Miller: So let’s turn to what we can do about this. Broadly speaking, we can think about this as adaptation and mitigation. “Adaptation” is saying, “The climate is changing, what can we do? What must we do in response?” And “mitigation” is working to prevent it from being as bad as the worst projections. What notable mitigation efforts are underway right now or could be underway in Oregon?

Fleishman: That’s a great question. The greatest contributor to emissions of greenhouse gasses that are making our climate warmer and drier in Oregon is the transportation sector. In 2022, the state passed what they called The Climate-Friendly and Equitable Communities rules. Those are intended to increase housing options and affordability in mixed use neighborhoods. They’re intended to improve walkability and alternative transit options and to focus planning on decreasing vehicle miles traveled. So the state has identified the sectors that are disproportionately contributing to emissions and is trying to use administrative procedures and interacting directly with communities to say, “How can we improve quality of life while decreasing emissions?”
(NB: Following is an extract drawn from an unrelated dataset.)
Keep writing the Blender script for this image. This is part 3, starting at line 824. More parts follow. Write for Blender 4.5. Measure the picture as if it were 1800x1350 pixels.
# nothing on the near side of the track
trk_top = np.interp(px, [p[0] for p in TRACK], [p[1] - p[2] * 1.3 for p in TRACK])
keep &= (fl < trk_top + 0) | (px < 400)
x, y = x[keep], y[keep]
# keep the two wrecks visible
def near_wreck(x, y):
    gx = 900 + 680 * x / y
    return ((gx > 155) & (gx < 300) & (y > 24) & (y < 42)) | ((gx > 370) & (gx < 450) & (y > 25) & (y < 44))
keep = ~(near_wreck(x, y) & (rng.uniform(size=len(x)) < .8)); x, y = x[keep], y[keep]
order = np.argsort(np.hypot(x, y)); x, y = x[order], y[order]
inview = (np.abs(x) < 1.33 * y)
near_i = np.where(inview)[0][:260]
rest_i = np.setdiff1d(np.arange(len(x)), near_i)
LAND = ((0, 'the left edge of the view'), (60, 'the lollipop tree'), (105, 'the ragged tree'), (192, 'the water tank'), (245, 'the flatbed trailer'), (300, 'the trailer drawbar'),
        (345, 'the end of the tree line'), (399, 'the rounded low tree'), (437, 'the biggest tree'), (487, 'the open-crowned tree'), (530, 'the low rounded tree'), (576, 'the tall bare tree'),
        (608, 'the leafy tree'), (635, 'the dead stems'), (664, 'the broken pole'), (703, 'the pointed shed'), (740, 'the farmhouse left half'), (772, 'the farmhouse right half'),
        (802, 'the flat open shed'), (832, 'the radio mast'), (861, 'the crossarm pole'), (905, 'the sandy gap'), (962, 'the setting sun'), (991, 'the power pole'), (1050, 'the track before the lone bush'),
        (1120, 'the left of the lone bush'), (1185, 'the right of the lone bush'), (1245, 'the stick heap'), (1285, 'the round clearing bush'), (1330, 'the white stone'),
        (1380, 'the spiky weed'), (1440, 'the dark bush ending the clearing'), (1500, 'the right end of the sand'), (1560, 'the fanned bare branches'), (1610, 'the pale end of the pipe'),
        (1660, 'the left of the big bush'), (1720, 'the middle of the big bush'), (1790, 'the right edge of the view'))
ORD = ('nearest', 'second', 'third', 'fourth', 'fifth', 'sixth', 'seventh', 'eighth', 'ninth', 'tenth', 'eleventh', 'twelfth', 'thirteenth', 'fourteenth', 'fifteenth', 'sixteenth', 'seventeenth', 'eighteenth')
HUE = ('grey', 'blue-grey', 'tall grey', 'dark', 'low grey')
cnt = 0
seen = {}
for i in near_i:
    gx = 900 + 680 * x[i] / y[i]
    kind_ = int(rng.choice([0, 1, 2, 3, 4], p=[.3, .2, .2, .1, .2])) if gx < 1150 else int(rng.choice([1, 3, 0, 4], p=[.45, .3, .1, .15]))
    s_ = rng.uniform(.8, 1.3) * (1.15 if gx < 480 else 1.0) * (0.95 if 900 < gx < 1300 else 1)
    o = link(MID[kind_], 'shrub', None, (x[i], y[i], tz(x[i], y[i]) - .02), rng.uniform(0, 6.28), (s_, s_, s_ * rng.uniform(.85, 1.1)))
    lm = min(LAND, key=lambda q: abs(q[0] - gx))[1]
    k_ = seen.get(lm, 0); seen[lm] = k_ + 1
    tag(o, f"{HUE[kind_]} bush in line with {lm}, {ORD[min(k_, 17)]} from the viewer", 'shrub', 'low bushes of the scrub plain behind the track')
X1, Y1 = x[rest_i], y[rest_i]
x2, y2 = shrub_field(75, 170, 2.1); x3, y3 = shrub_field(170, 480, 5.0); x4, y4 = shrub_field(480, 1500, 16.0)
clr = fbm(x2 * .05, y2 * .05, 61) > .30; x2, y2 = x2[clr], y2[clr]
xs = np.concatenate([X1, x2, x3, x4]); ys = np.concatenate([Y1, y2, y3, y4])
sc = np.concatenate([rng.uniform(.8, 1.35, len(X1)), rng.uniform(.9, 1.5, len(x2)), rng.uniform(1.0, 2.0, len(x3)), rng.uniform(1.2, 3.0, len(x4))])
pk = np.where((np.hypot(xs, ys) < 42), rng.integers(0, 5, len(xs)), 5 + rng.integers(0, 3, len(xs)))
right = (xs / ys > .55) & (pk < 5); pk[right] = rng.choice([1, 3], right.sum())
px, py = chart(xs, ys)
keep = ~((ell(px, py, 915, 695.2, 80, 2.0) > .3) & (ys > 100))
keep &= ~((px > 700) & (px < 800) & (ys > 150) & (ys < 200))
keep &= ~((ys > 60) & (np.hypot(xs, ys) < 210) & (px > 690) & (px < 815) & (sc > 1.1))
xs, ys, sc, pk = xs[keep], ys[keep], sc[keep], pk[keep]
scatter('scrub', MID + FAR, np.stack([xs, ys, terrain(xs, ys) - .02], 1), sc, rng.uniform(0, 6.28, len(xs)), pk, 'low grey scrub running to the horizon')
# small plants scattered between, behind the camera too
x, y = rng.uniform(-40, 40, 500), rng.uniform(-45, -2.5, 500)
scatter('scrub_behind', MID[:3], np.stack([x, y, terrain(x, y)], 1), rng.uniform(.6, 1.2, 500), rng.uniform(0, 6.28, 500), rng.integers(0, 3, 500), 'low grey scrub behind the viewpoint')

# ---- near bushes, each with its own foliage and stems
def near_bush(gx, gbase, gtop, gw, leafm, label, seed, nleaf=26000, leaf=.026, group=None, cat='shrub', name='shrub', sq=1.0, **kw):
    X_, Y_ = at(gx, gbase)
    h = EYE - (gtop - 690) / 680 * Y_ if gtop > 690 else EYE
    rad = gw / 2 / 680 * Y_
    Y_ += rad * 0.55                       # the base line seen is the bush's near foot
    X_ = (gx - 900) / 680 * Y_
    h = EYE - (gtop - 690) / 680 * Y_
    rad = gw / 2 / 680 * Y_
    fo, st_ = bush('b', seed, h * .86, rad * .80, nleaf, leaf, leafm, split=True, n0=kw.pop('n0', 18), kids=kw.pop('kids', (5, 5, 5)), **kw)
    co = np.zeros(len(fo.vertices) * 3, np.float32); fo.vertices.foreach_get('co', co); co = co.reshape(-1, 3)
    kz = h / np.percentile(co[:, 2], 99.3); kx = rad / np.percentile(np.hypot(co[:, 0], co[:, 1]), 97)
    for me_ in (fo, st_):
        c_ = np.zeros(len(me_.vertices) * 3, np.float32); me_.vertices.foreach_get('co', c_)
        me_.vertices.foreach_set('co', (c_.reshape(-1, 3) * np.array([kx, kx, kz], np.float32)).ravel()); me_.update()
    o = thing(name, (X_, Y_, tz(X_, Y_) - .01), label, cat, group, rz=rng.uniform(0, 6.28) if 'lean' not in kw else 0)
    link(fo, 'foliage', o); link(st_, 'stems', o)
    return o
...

Miller: How are we doing as a state in terms of emissions reductions compared to other states?

Fleishman: Compared to other states, we have the fifth lowest carbon emissions per capita, and also through much of the first 22 years of this century we decreased our emissions while increasing our GDP. So basically the state demonstrated that we can decrease the factors that are contributing to climate change while still having good livelihoods.

In recent years, our emissions have been trending back upward. They decreased a fair bit during the from about 2005 to about 2015, 2017, and it’s inching back up. But we have already demonstrated that we can reduce emissions and we have the tools, and I think the will, to do that.

Miller: What stands out to you in terms of adaptation efforts in Oregon.

Fleishman: I think it’s the diversity of things that people are doing. It’s the way that people are contributing to the information base, to having really good knowledge about what’s happening. Even as they’re doing things like skiing, people are taking measurements of snow and contributing those measurements to ensure that we have more comprehensive coverage of what’s happening with precipitation across the state.

Tribal communities are expanding workforce development. They are reclaiming a lot of local stewardship of rivers [and the] use of prescribed fire. And a lot of youth, especially, are starting to use other mechanisms to talk about climate change and to talk about adaptations, such as art. So there’s really so many different ways in which Oregonians are thinking about climate change, trying to discuss climate action with their communities and responding in ways that make them realize that they have the agency to do something about it.

Miller: What do you hope that people, decision makers, lawmakers, scientists, just everyday Oregonians, what do you hope that folks will actually do with this assessment?

Fleishman: I hope they’ll think about, if they wish to take action, the ways in which taking action is consistent with having a stable or an increasing livelihood. Of having [a] good quality of life, of being able to act in ways that are consistent with their identity. There’s no one path, but pretty much everyone can do something that protects themselves,

that protects people that they care about and that is positive for our state as a whole.

Miller: Erica Fleishman, thanks very much.

Fleishman: Thank you.

Miller: Erica Fleishman is the director of the Oregon Climate Change Research Institute and a professor in the College of Earth, Ocean and Atmospheric Sciences at Oregon State University. That Institute recently put out its latest Assessment, “The Sixth Bi-annual Assessment of the Effects of Climate Change in Oregon,” along with opportunities in the state for adaptation and for mitigation.